# Exercise goal
Transcribe the whole listing without a single picture.

# Dataset excerpt
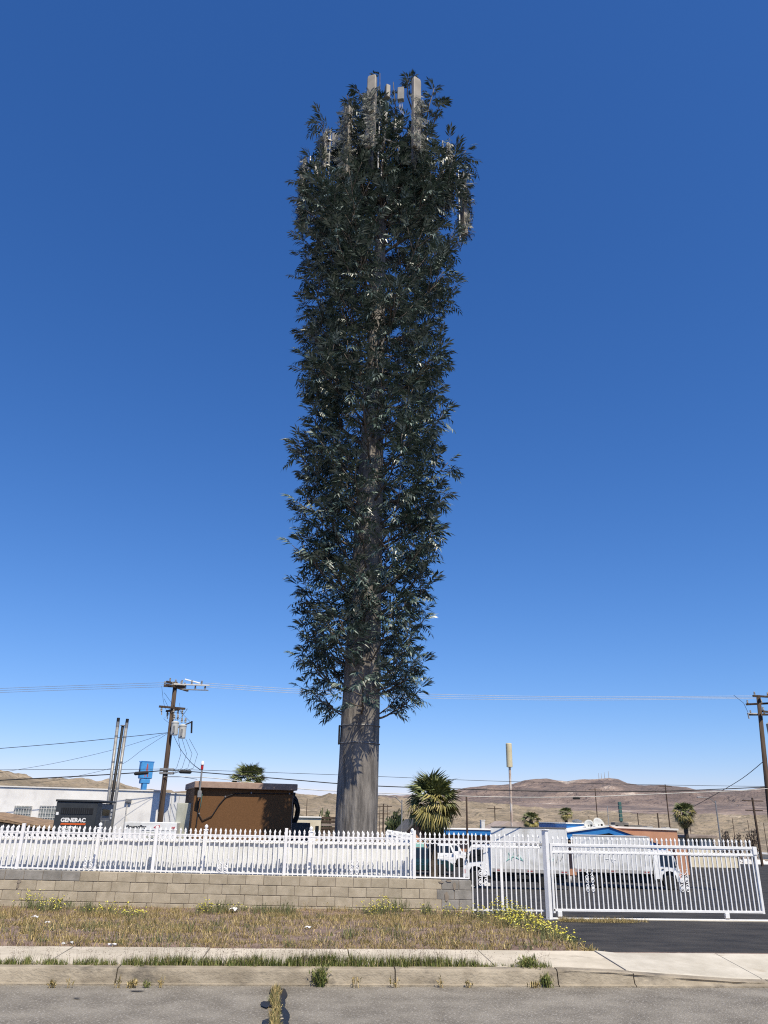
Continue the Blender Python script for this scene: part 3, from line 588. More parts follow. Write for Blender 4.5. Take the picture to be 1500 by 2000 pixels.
for (px, py, py2, Y, w, m) in ((757, 168, 192, 20.4, .17, 'antenna'), (783, 173, 197, 20.6, .24, 'radio'), (752, 221, 241, 20.5, .18, 'radio'), (777, 236, 257, 20.7, .27, 'radio'), (621, 322, 345, 22.3, .26, 'radio'), (655, 262, 300, 21.9, .22, 'radio'), (800, 300, 320, 21.2, .22, 'antenna'), (725, 318, 340, 21.2, .24, 'antenna')):
    p, q = onY(px, py, Y), onY(px, py2, Y); h = p.z-q.z; r = MB().bbox(-w/2, w/2, -.09, .09, 0, h, .02).build('radio_unit', m, tower, rel((p.x, Y, q.z)), (0, 0, random.uniform(-.5, .5)))
    f = MB()
    for c in range(6): f.box(-w/2+.02+c*(w-.04)/6, -.01-w/2+.03+c*(w-.04)/6+.004, .09, .13, .03, h-.03)
    f.build('cooling_fin', m, r)
    wr = MB()
    for c in range(3): cx = (c-1)*.04; wr.tube([(cx, 0, .0), (cx*1.5, .03, -.3), (cx*.5+.08, .15, -.65), (cx, .35, -1.0)], .009, 5)
    wr.build('jumper_cable', random.choice(('cablepale', 'cableblack', 'signgreen')), r)
for px, y0, y1, Y in ((688, 238, 300, 21.0), (742, 195, 330, 20.6), (644, 290, 360, 21.9), (748, 300, 345, 20.7)): MB().tube([rel(onY(px, y0, Y)), rel(onY(px-4, y1, Y))], .035, 8).build('mounting_pipe', 'steel', tower)
# bare and leafy tips sticking out at the very top
for (px, py, Y, bx, by, bY) in ((742, 143, 20.8, 748, 260, 21.6), (797, 150, 21.0, 805, 215, 21.6), (768, 160, 21.6, 766, 260, 22), (848, 172, 21.5, 832, 240, 21.8), (677, 186, 20.8, 702, 250, 21.4), (694, 176, 20.9, 735, 208, 21.2), (860, 200, 21.9, 845, 250, 22)):
    a, b_ = onY(bx, by, bY), onY(px, py, Y); md = a.lerp(b_, .5)+Vector((random.uniform(-.12, .12), 0, -.1)); t = MB().tube([rel(a), rel(md), rel(b_)], [.03, .022, .013], 6).build('branch', 'branchwood', tower, smooth=True)
    V = []; Fc = []; rnd = random.Random(int(px)); 
    for q in range(9): s = rnd.uniform(.35, 1); p = Vector(rel(a.lerp(b_, s))); frond(V, Fc, p, Vector((rnd.uniform(-1, 1), rnd.uniform(-1, 1), rnd.uniform(-.2, .9))), rnd.uniform(.22, .4), 6, rnd)
    fm = bpy.data.meshes.new('foliage'); fm.from_pydata(V, [], Fc); fm.materials.append(MATS['leaf']); fm.update(); put('foliage', fm, t, kind='stuff')
# ================================================================== THE COMPOUND BEHIND THE FENCE
def place_text(txt, size, m, parent, loc, rz=0, bold=0, sx=1, shear=0, name='lettering'):
    return put(name, text_mesh(txt, size, m, bold, sx, shear), parent, loc, (math.pi/2, 0, rz))
# big dark generator
g0 = onY(112, 1561, 24.3); g1 = onY(192, 1562, 24.3); GW = g1.x-g0.x; gzb = gz(24.3)-.02; GH = g0.z-gzb; GD = 2.0
gen = thing('generator', 'charcoal industrial generator cabinet with orange stripe behind the white fence', 'generator', (g0.x, 24.3, gzb))
MB().bbox(0, GW, 0, .55, 0, GH-.06, .015).build('housing', 'charcoal', gen)
MB().bbox(.02, GW-.02, .56, GD, 0, GH-.09, .015).build('housing', 'gengrey', gen)
MB().bbox(-.03, GW+.03, -.03, GD+.03, GH-.06, GH, .012).build('roof_cap', 'charcoal', gen)
lv = MB().bbox(.16, GW-.10, -.012, .0, GH-.39, GH-.22, .003).build('louvre', 'black', gen)
for k in range(13): x = .20+k*(GW-.36)/13; MB().box(x, x+.016, -.024, -.010, GH-.385, GH-.225).build('slat', 'charcoal', lv)
MB().box(.03, .10, -.006, 0, GH-.42, GH-.34).build('warning_label', 'lettering', gen)
place_text('GENERAC', .150, 'lettering', gen, (.19, -.006, GH-.60), bold=.006, sx=1.03)
MB().prism([(.19, GH-.675), (GW-.27, GH-.675), (GW-.25, GH-.63), (.22, GH-.63)], -.006, 0).build('stripe', 'orange', gen)
place_text('INDUSTRIAL', .098, 'lettering', gen, (.18, -.006, GH-.785), bold=.003, sx=1.0)
place_text('POWER', .098, 'lettering', gen, (.18, -.006, GH-.875), bold=.003, sx=1.0)
MB().bbox(GW-.022, GW-.004, .72, 1.55, GH-.42, GH-.24, .004).build('window', 'glass', gen)
for y0 in (.70, 1.17):
    dr = MB().bbox(GW-.020, GW+.002, y0, y0+.42, .10, GH-.55, .006).build('door', 'gengrey', gen); MB().bbox(GW+.002, GW+.02, y0+(.36 if y0 < 1 else .03), y0+(.39 if y0 < 1 else .06), GH-1.15, GH-.95, .004).build('handle', 'black', dr)
for z in (GH-.30, GH-.42, GH-.52): MB().box(GW-.018, GW-.010, 1.76, 1.90, z, z+.07).build('warning_label', 'lettering', gen)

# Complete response
Continue the Blender Python script for this scene: part 3, from line 588. More parts follow. Write for Blender 4.5. Take the picture to be 1500 by 2000 pixels.
for (px, py, py2, Y, w, m) in ((757, 168, 192, 20.4, .17, 'antenna'), (783, 173, 197, 20.6, .24, 'radio'), (752, 221, 241, 20.5, .18, 'radio'), (777, 236, 257, 20.7, .27, 'radio'), (621, 322, 345, 22.3, .26, 'radio'), (655, 262, 300, 21.9, .22, 'radio'), (800, 300, 320, 21.2, .22, 'antenna'), (725, 318, 340, 21.2, .24, 'antenna')):
    p, q = onY(px, py, Y), onY(px, py2, Y); h = p.z-q.z; r = MB().bbox(-w/2, w/2, -.09, .09, 0, h, .02).build('radio_unit', m, tower, rel((p.x, Y, q.z)), (0, 0, random.uniform(-.5, .5)))
    f = MB()
    for c in range(6): f.box(-w/2+.02+c*(w-.04)/6, -.01-w/2+.03+c*(w-.04)/6+.004, .09, .13, .03, h-.03)
    f.build('cooling_fin', m, r)
    wr = MB()
    for c in range(3): cx = (c-1)*.04; wr.tube([(cx, 0, .0), (cx*1.5, .03, -.3), (cx*.5+.08, .15, -.65), (cx, .35, -1.0)], .009, 5)
    wr.build('jumper_cable', random.choice(('cablepale', 'cableblack', 'signgreen')), r)
for px, y0, y1, Y in ((688, 238, 300, 21.0), (742, 195, 330, 20.6), (644, 290, 360, 21.9), (748, 300, 345, 20.7)): MB().tube([rel(onY(px, y0, Y)), rel(onY(px-4, y1, Y))], .035, 8).build('mounting_pipe', 'steel', tower)
# bare and leafy tips sticking out at the very top
for (px, py, Y, bx, by, bY) in ((742, 143, 20.8, 748, 260, 21.6), (797, 150, 21.0, 805, 215, 21.6), (768, 160, 21.6, 766, 260, 22), (848, 172, 21.5, 832, 240, 21.8), (677, 186, 20.8, 702, 250, 21.4), (694, 176, 20.9, 735, 208, 21.2), (860, 200, 21.9, 845, 250, 22)):
    a, b_ = onY(bx, by, bY), onY(px, py, Y); md = a.lerp(b_, .5)+Vector((random.uniform(-.12, .12), 0, -.1)); t = MB().tube([rel(a), rel(md), rel(b_)], [.03, .022, .013], 6).build('branch', 'branchwood', tower, smooth=True)
    V = []; Fc = []; rnd = random.Random(int(px)); 
    for q in range(9): s = rnd.uniform(.35, 1); p = Vector(rel(a.lerp(b_, s))); frond(V, Fc, p, Vector((rnd.uniform(-1, 1), rnd.uniform(-1, 1), rnd.uniform(-.2, .9))), rnd.uniform(.22, .4), 6, rnd)
    fm = bpy.data.meshes.new('foliage'); fm.from_pydata(V, [], Fc); fm.materials.append(MATS['leaf']); fm.update(); put('foliage', fm, t, kind='stuff')
# ================================================================== THE COMPOUND BEHIND THE FENCE
def place_text(txt, size, m, parent, loc, rz=0, bold=0, sx=1, shear=0, name='lettering'):
    return put(name, text_mesh(txt, size, m, bold, sx, shear), parent, loc, (math.pi/2, 0, rz))
# big dark generator
g0 = onY(112, 1561, 24.3); g1 = onY(192, 1562, 24.3); GW = g1.x-g0.x; gzb = gz(24.3)-.02; GH = g0.z-gzb; GD = 2.0
gen = thing('generator', 'charcoal industrial generator cabinet with orange stripe behind the white fence', 'generator', (g0.x, 24.3, gzb))
MB().bbox(0, GW, 0, .55, 0, GH-.06, .015).build('housing', 'charcoal', gen)
MB().bbox(.02, GW-.02, .56, GD, 0, GH-.09, .015).build('housing', 'gengrey', gen)
MB().bbox(-.03, GW+.03, -.03, GD+.03, GH-.06, GH, .012).build('roof_cap', 'charcoal', gen)
lv = MB().bbox(.16, GW-.10, -.012, .0, GH-.39, GH-.22, .003).build('louvre', 'black', gen)
for k in range(13): x = .20+k*(GW-.36)/13; MB().box(x, x+.016, -.024, -.010, GH-.385, GH-.225).build('slat', 'charcoal', lv)
MB().box(.03, .10, -.006, 0, GH-.42, GH-.34).build('warning_label', 'lettering', gen)
place_text('GENERAC', .150, 'lettering', gen, (.19, -.006, GH-.60), bold=.006, sx=1.03)
MB().prism([(.19, GH-.675), (GW-.27, GH-.675), (GW-.25, GH-.63), (.22, GH-.63)], -.006, 0).build('stripe', 'orange', gen)
place_text('INDUSTRIAL', .098, 'lettering', gen, (.18, -.006, GH-.785), bold=.003, sx=1.0)
place_text('POWER', .098, 'lettering', gen, (.18, -.006, GH-.875), bold=.003, sx=1.0)
MB().bbox(GW-.022, GW-.004, .72, 1.55, GH-.42, GH-.24, .004).build('window', 'glass', gen)
for y0 in (.70, 1.17):
    dr = MB().bbox(GW-.020, GW+.002, y0, y0+.42, .10, GH-.55, .006).build('door', 'gengrey', gen); MB().bbox(GW+.002, GW+.02, y0+(.36 if y0 < 1 else .03), y0+(.39 if y0 < 1 else .06), GH-1.15, GH-.95, .004).build('handle', 'black', dr)
for z in (GH-.30, GH-.42, GH-.52): MB().box(GW-.018, GW-.010, 1.76, 1.90, z, z+.07).build('warning_label', 'lettering', gen)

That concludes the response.